GIVEN DATA:
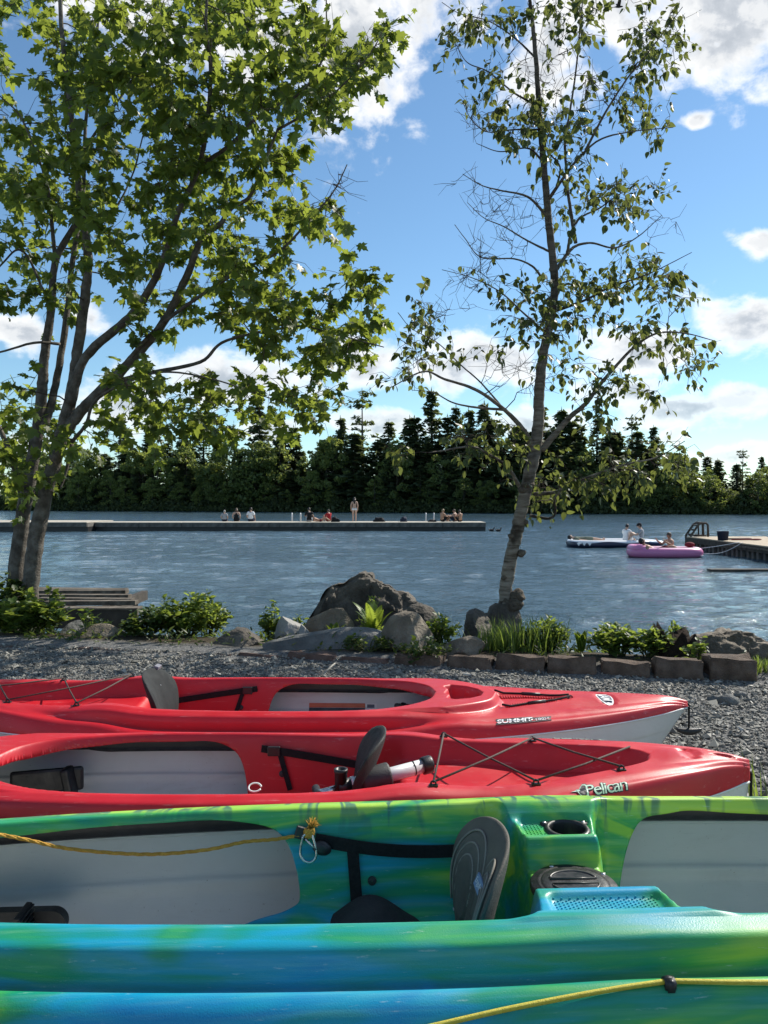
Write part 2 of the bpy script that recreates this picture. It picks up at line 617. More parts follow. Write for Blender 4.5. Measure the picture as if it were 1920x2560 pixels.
def rock(name, label, c, size, seed, mat, cuts=9, rough=0.13, yaw=0.0, peak=None, subdiv=4):
    r = random.Random(seed)
    bm = bmesh.new()
    bmesh.ops.create_icosphere(bm, subdivisions=subdiv, radius=1.0)
    planes = []
    for _ in range(cuts + 4):
        n = Vector((r.gauss(0, 1), r.gauss(0, 1), r.gauss(0.25, 0.8))).normalized()
        planes.append((n, r.uniform(0.55, 0.86)))
    for v in bm.verts:
        p = v.co.copy()
        for n, d in planes:
            e = p.dot(n) - d
            if e > 0:
                p -= n * e
        q = p * 1.3 + Vector((seed * 3.1, seed * 1.7, 0))
        k = mnoise.fractal(q, 1.0, 2.1, 5) * rough + mnoise.fractal(q * 5, 0.9, 2.0, 4) * rough * 0.33
        p *= 1 + k
        if peak:
            p.z *= 1 + peak[1] * math.exp(-((p.x - peak[0]) / 0.45) ** 2)
        v.co = Vector((p.x * size[0], p.y * size[1], p.z * size[2]))
    me = bm_mesh(name, bm, True)
    me.set_sharp_from_angle(angle=math.radians(32))
    o = link(name, me, mat)
    o.location = c
    o.rotation_euler = (0, 0, yaw)
    return tag(o, label, 'rock', 'rocks along the lake bank')


def rk(name, label, x0, x1, ytop, ybot, d, depth, seed, mat, **kw):
    """rock seen between pixel columns x0..x1 (1659 view), top at ytop, visible base at ybot, at distance d"""
    a, b = a2(x0, ytop, d), a2(x1, ybot, d)
    cx = (a.x + b.x) / 2
    zt = a.z; zb = min(float(ground_z(cx, d)) - 0.05, b.z)
    h = (zt - zb)
    return rock(name, label, (cx, d, zb + h * 0.42), ((b.x - a.x) / 2 * 1.22, depth, h * 0.70), seed, mat, **kw)


def boulder_profile(name, label, d, prof, depth, mat, seed, base_z):
    """big boulder whose ridge follows prof [(x, ytop)] in the 1659 view; a rounded, furrowed mass with real depth"""
    P = [a2(x, y, d) for x, y in prof]
    xs = np.array([p.x for p in P]); zs = np.array([p.z for p in P])
    nu, nv = 120, 64
    V = []
    x0, x1 = xs[0], xs[-1]
    for i in range(nu + 1):
        t = i / nu
        x = x0 + (x1 - x0) * t
        ridge = float(np.interp(x, xs, zs))
        dd = depth * (0.25 + 0.75 * math.sin(math.pi * min(max(t, 0.02), 0.98)) ** 0.6)
        for j in range(nv + 1):
            s = j / nv * 2 - 1                      # -1 camera side ... +1 lake side
            prof_ = (1 - abs(s) ** 2.3) ** 0.62 if abs(s) < 1 else 0.0
            z = base_z + (ridge - base_z) * prof_
            y = s * dd + 0.10 * math.sin(3.2 * x + seed)
            q = Vector((x * 2.1 + seed, y * 2.1, z * 2.1))
            n = mnoise.ridged_multi_fractal(q, 0.9, 2.1, 5, 0.9, 2.0) - 1.0
            n2 = mnoise.fractal(q * 3.4, 0.9, 2.0, 5)
            k = 0.065 * n + 0.05 * n2
            V.append((x + k * 0.5, d + y - k * (1 if s < 0 else -1), z + (k * 0.6 if prof_ > 0.05 else 0)))
    F = []
    for i in range(nu):
        for j in range(nv):
            a = i * (nv + 1) + j
            F.append((a, a + nv + 1, a + nv + 2, a + 1))
    me = mesh(name, V, F, True)
    me.set_sharp_from_angle(angle=math.radians(40))
    o = link(name, me, mat)
    return tag(o, label, 'rock', 'rocks along the lake bank')


boulder_profile('boulder', 'large dark peaked boulder standing at the water edge', 7.5,
                [(672, 1330), (690, 1300), (708, 1268), (735, 1256), (750, 1254), (775, 1240), (795, 1241), (820, 1250), (845, 1262), (875, 1285), (905, 1300), (930, 1318), (952, 1338)],
                0.42, M_ROCK_DARK, 2.0, -0.45)
boulder_profile('boulder', 'broad low grey-brown boulder at the right edge beside the dark stump', 5.75,
                [(1455, 1420), (1480, 1388), (1515, 1374), (1560, 1366), (1600, 1367), (1630, 1378), (1665, 1395), (1720, 1408), (1760, 1425)],
                0.33, M_ROCK_TAN, 5.0, -0.25)
rk('rock', 'flat-topped tan stone in front of the peaked boulder', 662, 772, 1316, 1362, 6.5, 0.2, 3, M_ROCK_TAN, cuts=12, rough=0.05)
rk('rock', 'pale grey pointed rock left of the flat-topped tan stone', 596, 660, 1332, 1380, 6.3, 0.16, 8, M_ROCK_PALE, cuts=7, rough=0.06)
rk('rock', 'small whitish rock beside the pale pointed rock', 640, 672, 1350, 1380, 6.15, 0.09, 14, M_ROCK_PALE, cuts=7, rough=0.06)
rk('slab', 'long blue-grey slab lying behind the block edging', 572, 830, 1356, 1425, 5.85, 0.20, 21, M_ROCK_GREY, cuts=10, rough=0.06, yaw=0.06)
rk('rock', 'squat brown rock between the fern and the birch', 826, 940, 1332, 1415, 5.8, 0.2, 33, M_ROCK_TAN, cuts=8, rough=0.07)
rk('rock', 'small furrowed dark rock at the right foot of the peaked boulder', 862, 945, 1316, 1350, 6.95, 0.2, 36, M_ROCK_DARK, cuts=6)
rk('rock', 'rounded cream rock just behind the blocks below the birch', 958, 1046, 1378, 1425, 5.55, 0.16, 41, M_ROCK_TAN, cuts=6, rough=0.06)
rk('rock', 'dark mossy rock wedged against the birch root', 992, 1072, 1332, 1385, 6.9, 0.22, 47, M_ROCK_DARK, cuts=6)
rk('rock', 'low dark rock left of the long blue-grey slab', 455, 570, 1362, 1408, 6.0, 0.2, 52, M_ROCK_DARK, cuts=9)
rk('rock', 'cream and grey wedge-shaped rock below the plank deck', 168, 277, 1354, 1402, 6.35, 0.22, 59, M_ROCK_TAN, cuts=8, rough=0.06)
rk('rock', 'shadowed round rock behind the wedge-shaped cream rock', 140, 192, 1346, 1385, 6.75, 0.17, 64, M_ROCK_GREY, cuts=6, rough=0.06)
rk('rock', 'flat cream stone half buried left of the wedge-shaped rock', 128, 190, 1384, 1404, 6.2, 0.14, 66, M_ROCK_TAN, cuts=6, rough=0.06)
rk('rock', 'pale stone at the far left under the maple shrubs', -30, 40, 1376, 1402, 6.4, 0.2, 71, M_ROCK_TAN, cuts=7)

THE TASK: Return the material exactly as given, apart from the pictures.

THE REPLY:
Write part 2 of the bpy script that recreates this picture. It picks up at line 617. More parts follow. Write for Blender 4.5. Measure the picture as if it were 1920x2560 pixels.
def rock(name, label, c, size, seed, mat, cuts=9, rough=0.13, yaw=0.0, peak=None, subdiv=4):
    r = random.Random(seed)
    bm = bmesh.new()
    bmesh.ops.create_icosphere(bm, subdivisions=subdiv, radius=1.0)
    planes = []
    for _ in range(cuts + 4):
        n = Vector((r.gauss(0, 1), r.gauss(0, 1), r.gauss(0.25, 0.8))).normalized()
        planes.append((n, r.uniform(0.55, 0.86)))
    for v in bm.verts:
        p = v.co.copy()
        for n, d in planes:
            e = p.dot(n) - d
            if e > 0:
                p -= n * e
        q = p * 1.3 + Vector((seed * 3.1, seed * 1.7, 0))
        k = mnoise.fractal(q, 1.0, 2.1, 5) * rough + mnoise.fractal(q * 5, 0.9, 2.0, 4) * rough * 0.33
        p *= 1 + k
        if peak:
            p.z *= 1 + peak[1] * math.exp(-((p.x - peak[0]) / 0.45) ** 2)
        v.co = Vector((p.x * size[0], p.y * size[1], p.z * size[2]))
    me = bm_mesh(name, bm, True)
    me.set_sharp_from_angle(angle=math.radians(32))
    o = link(name, me, mat)
    o.location = c
    o.rotation_euler = (0, 0, yaw)
    return tag(o, label, 'rock', 'rocks along the lake bank')


def rk(name, label, x0, x1, ytop, ybot, d, depth, seed, mat, **kw):
    """rock seen between pixel columns x0..x1 (1659 view), top at ytop, visible base at ybot, at distance d"""
    a, b = a2(x0, ytop, d), a2(x1, ybot, d)
    cx = (a.x + b.x) / 2
    zt = a.z; zb = min(float(ground_z(cx, d)) - 0.05, b.z)
    h = (zt - zb)
    return rock(name, label, (cx, d, zb + h * 0.42), ((b.x - a.x) / 2 * 1.22, depth, h * 0.70), seed, mat, **kw)


def boulder_profile(name, label, d, prof, depth, mat, seed, base_z):
    """big boulder whose ridge follows prof [(x, ytop)] in the 1659 view; a rounded, furrowed mass with real depth"""
    P = [a2(x, y, d) for x, y in prof]
    xs = np.array([p.x for p in P]); zs = np.array([p.z for p in P])
    nu, nv = 120, 64
    V = []
    x0, x1 = xs[0], xs[-1]
    for i in range(nu + 1):
        t = i / nu
        x = x0 + (x1 - x0) * t
        ridge = float(np.interp(x, xs, zs))
        dd = depth * (0.25 + 0.75 * math.sin(math.pi * min(max(t, 0.02), 0.98)) ** 0.6)
        for j in range(nv + 1):
            s = j / nv * 2 - 1                      # -1 camera side ... +1 lake side
            prof_ = (1 - abs(s) ** 2.3) ** 0.62 if abs(s) < 1 else 0.0
            z = base_z + (ridge - base_z) * prof_
            y = s * dd + 0.10 * math.sin(3.2 * x + seed)
            q = Vector((x * 2.1 + seed, y * 2.1, z * 2.1))
            n = mnoise.ridged_multi_fractal(q, 0.9, 2.1, 5, 0.9, 2.0) - 1.0
            n2 = mnoise.fractal(q * 3.4, 0.9, 2.0, 5)
            k = 0.065 * n + 0.05 * n2
            V.append((x + k * 0.5, d + y - k * (1 if s < 0 else -1), z + (k * 0.6 if prof_ > 0.05 else 0)))
    F = []
    for i in range(nu):
        for j in range(nv):
            a = i * (nv + 1) + j
            F.append((a, a + nv + 1, a + nv + 2, a + 1))
    me = mesh(name, V, F, True)
    me.set_sharp_from_angle(angle=math.radians(40))
    o = link(name, me, mat)
    return tag(o, label, 'rock', 'rocks along the lake bank')


boulder_profile('boulder', 'large dark peaked boulder standing at the water edge', 7.5,
                [(672, 1330), (690, 1300), (708, 1268), (735, 1256), (750, 1254), (775, 1240), (795, 1241), (820, 1250), (845, 1262), (875, 1285), (905, 1300), (930, 1318), (952, 1338)],
                0.42, M_ROCK_DARK, 2.0, -0.45)
boulder_profile('boulder', 'broad low grey-brown boulder at the right edge beside the dark stump', 5.75,
                [(1455, 1420), (1480, 1388), (1515, 1374), (1560, 1366), (1600, 1367), (1630, 1378), (1665, 1395), (1720, 1408), (1760, 1425)],
                0.33, M_ROCK_TAN, 5.0, -0.25)
rk('rock', 'flat-topped tan stone in front of the peaked boulder', 662, 772, 1316, 1362, 6.5, 0.2, 3, M_ROCK_TAN, cuts=12, rough=0.05)
rk('rock', 'pale grey pointed rock left of the flat-topped tan stone', 596, 660, 1332, 1380, 6.3, 0.16, 8, M_ROCK_PALE, cuts=7, rough=0.06)
rk('rock', 'small whitish rock beside the pale pointed rock', 640, 672, 1350, 1380, 6.15, 0.09, 14, M_ROCK_PALE, cuts=7, rough=0.06)
rk('slab', 'long blue-grey slab lying behind the block edging', 572, 830, 1356, 1425, 5.85, 0.20, 21, M_ROCK_GREY, cuts=10, rough=0.06, yaw=0.06)
rk('rock', 'squat brown rock between the fern and the birch', 826, 940, 1332, 1415, 5.8, 0.2, 33, M_ROCK_TAN, cuts=8, rough=0.07)
rk('rock', 'small furrowed dark rock at the right foot of the peaked boulder', 862, 945, 1316, 1350, 6.95, 0.2, 36, M_ROCK_DARK, cuts=6)
rk('rock', 'rounded cream rock just behind the blocks below the birch', 958, 1046, 1378, 1425, 5.55, 0.16, 41, M_ROCK_TAN, cuts=6, rough=0.06)
rk('rock', 'dark mossy rock wedged against the birch root', 992, 1072, 1332, 1385, 6.9, 0.22, 47, M_ROCK_DARK, cuts=6)
rk('rock', 'low dark rock left of the long blue-grey slab', 455, 570, 1362, 1408, 6.0, 0.2, 52, M_ROCK_DARK, cuts=9)
rk('rock', 'cream and grey wedge-shaped rock below the plank deck', 168, 277, 1354, 1402, 6.35, 0.22, 59, M_ROCK_TAN, cuts=8, rough=0.06)
rk('rock', 'shadowed round rock behind the wedge-shaped cream rock', 140, 192, 1346, 1385, 6.75, 0.17, 64, M_ROCK_GREY, cuts=6, rough=0.06)
rk('rock', 'flat cream stone half buried left of the wedge-shaped rock', 128, 190, 1384, 1404, 6.2, 0.14, 66, M_ROCK_TAN, cuts=6, rough=0.06)
rk('rock', 'pale stone at the far left under the maple shrubs', -30, 40, 1376, 1402, 6.4, 0.2, 71, M_ROCK_TAN, cuts=7)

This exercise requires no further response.